Selain Hindia, band Perunggu juga merilis album bertajuk Dalam Dinamika yang cukup fenomenal. Album ini berbicara tentang menahan beban emosional yang tentu saja melelahkan. Yang saya suka dari Perunggu, mereka tak berpura-pura tegar. 

Lelah, kecewa, hampa, sedih, semua diperdengarkan dengan musik yang mudah dicerna.

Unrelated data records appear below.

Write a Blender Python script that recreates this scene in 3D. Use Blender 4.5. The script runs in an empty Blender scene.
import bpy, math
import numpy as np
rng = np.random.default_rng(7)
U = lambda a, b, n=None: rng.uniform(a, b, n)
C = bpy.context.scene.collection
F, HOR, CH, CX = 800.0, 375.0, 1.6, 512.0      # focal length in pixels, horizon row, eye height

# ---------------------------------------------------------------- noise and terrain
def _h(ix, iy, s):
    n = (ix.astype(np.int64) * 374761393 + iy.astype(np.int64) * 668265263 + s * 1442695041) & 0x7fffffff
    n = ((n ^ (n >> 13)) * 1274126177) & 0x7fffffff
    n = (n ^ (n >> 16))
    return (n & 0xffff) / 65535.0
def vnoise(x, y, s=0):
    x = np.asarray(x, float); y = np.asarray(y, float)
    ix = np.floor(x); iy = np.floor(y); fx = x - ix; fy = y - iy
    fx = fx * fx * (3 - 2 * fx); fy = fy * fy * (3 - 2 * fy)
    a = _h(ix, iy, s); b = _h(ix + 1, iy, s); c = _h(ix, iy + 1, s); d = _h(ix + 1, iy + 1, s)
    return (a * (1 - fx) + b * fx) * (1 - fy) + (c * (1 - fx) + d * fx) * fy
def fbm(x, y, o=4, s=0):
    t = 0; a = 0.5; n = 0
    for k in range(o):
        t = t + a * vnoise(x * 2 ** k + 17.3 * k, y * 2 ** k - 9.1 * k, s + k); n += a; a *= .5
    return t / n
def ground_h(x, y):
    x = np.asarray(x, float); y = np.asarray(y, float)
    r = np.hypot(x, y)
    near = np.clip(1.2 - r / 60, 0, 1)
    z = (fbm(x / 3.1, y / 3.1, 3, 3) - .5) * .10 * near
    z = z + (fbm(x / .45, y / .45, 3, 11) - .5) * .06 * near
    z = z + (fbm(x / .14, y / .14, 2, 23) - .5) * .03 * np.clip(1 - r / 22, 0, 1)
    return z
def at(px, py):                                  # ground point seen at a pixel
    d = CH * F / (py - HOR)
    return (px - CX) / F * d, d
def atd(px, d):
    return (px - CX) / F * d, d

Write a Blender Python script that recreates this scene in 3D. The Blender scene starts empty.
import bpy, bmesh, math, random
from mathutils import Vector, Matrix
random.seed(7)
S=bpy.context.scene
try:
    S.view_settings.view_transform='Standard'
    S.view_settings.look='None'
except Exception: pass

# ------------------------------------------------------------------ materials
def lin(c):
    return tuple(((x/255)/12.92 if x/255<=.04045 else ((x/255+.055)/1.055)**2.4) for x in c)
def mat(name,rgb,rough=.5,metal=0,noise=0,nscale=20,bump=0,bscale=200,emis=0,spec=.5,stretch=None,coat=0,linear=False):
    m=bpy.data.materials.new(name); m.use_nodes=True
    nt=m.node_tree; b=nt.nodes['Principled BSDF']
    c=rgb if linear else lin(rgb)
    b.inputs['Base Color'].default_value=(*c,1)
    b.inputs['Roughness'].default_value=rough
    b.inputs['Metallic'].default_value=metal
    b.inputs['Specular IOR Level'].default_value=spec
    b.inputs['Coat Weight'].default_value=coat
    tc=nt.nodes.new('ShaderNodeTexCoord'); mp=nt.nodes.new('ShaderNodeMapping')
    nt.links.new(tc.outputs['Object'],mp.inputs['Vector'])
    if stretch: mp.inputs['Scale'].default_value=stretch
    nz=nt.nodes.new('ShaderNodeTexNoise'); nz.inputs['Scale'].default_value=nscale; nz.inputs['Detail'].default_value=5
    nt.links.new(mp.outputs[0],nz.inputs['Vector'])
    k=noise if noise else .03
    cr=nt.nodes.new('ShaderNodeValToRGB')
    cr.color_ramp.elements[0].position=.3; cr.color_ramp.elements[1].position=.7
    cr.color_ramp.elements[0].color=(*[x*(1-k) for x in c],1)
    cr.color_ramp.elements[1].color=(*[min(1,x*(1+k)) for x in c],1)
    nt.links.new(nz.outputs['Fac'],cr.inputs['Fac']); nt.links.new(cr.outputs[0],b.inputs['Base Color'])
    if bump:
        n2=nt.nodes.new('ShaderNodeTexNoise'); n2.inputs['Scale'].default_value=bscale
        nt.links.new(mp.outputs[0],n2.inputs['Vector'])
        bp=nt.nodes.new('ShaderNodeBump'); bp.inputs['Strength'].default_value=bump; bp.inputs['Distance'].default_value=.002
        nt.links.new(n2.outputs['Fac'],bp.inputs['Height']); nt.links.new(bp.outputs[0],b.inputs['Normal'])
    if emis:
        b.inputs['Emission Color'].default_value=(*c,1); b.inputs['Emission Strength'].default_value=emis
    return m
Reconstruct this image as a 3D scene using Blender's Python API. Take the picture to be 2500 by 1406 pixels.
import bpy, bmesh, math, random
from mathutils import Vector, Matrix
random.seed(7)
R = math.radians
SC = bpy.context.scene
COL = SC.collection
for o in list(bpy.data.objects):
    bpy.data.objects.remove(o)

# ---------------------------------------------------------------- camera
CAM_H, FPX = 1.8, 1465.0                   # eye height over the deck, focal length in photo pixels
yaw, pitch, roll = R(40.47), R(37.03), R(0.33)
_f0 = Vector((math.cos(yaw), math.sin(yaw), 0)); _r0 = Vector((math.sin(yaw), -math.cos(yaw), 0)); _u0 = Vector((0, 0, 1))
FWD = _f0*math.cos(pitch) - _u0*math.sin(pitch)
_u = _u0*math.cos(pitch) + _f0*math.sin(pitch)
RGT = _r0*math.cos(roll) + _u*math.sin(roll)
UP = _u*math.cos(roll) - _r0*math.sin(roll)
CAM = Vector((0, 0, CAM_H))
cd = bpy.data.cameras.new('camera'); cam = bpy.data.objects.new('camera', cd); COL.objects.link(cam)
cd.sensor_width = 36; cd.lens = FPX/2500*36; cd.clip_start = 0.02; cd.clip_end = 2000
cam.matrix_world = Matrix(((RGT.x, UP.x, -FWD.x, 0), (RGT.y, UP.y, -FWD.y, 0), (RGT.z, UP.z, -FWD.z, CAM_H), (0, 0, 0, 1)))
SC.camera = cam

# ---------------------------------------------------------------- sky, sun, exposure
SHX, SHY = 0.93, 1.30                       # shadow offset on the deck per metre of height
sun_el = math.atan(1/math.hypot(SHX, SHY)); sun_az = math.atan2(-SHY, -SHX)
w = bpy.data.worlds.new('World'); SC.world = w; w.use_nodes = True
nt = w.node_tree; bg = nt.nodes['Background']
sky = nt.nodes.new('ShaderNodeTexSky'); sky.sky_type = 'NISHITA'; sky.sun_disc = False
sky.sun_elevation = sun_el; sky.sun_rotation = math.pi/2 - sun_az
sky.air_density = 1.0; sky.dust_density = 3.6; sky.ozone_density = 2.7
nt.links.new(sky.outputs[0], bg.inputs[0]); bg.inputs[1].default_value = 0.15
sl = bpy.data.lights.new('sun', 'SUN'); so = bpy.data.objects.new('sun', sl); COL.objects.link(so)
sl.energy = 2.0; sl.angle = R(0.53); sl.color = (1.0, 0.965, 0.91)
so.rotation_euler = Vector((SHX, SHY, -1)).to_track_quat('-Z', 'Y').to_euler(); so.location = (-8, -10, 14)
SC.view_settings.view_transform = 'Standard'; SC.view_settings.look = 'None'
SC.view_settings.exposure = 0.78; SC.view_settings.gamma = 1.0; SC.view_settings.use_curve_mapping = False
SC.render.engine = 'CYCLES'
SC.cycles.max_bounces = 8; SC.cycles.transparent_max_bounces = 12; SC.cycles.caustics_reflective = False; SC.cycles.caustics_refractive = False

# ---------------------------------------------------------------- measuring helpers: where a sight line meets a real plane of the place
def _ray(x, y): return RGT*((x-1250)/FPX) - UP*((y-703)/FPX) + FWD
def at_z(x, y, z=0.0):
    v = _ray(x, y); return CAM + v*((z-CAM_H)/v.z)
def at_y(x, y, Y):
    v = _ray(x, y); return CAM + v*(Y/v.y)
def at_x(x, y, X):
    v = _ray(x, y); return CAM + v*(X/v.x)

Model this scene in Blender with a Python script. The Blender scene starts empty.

Saya pernah bergurau dengan teman, mengonsumsi Perunggu rasanya aneh: seperti mendengar musik dari band Peterpan, dengan balutan lirik self-awareness dan mental health. 

Sangat menyenangkan, mengingat semua lirik sensitif ini keluar dari band yang berisi lelaki, menerobos maskulinitas semu yang terus memaksa terlihat ‘kuat’. 

Lagu Lama yang Meledak 

Ada dua cara lagu lama bisa kembali berkumandang jauh setelah tanggal rilisnya: jadi tren di TikTok atau jadi soundtrack film Sore (2025). Sebelum berbicara tentang Barasuara, saya sekali lagi akan berbicara tentang Perunggu. Lagu 33x dari band ini berhasil melenting di algoritma TikTok. 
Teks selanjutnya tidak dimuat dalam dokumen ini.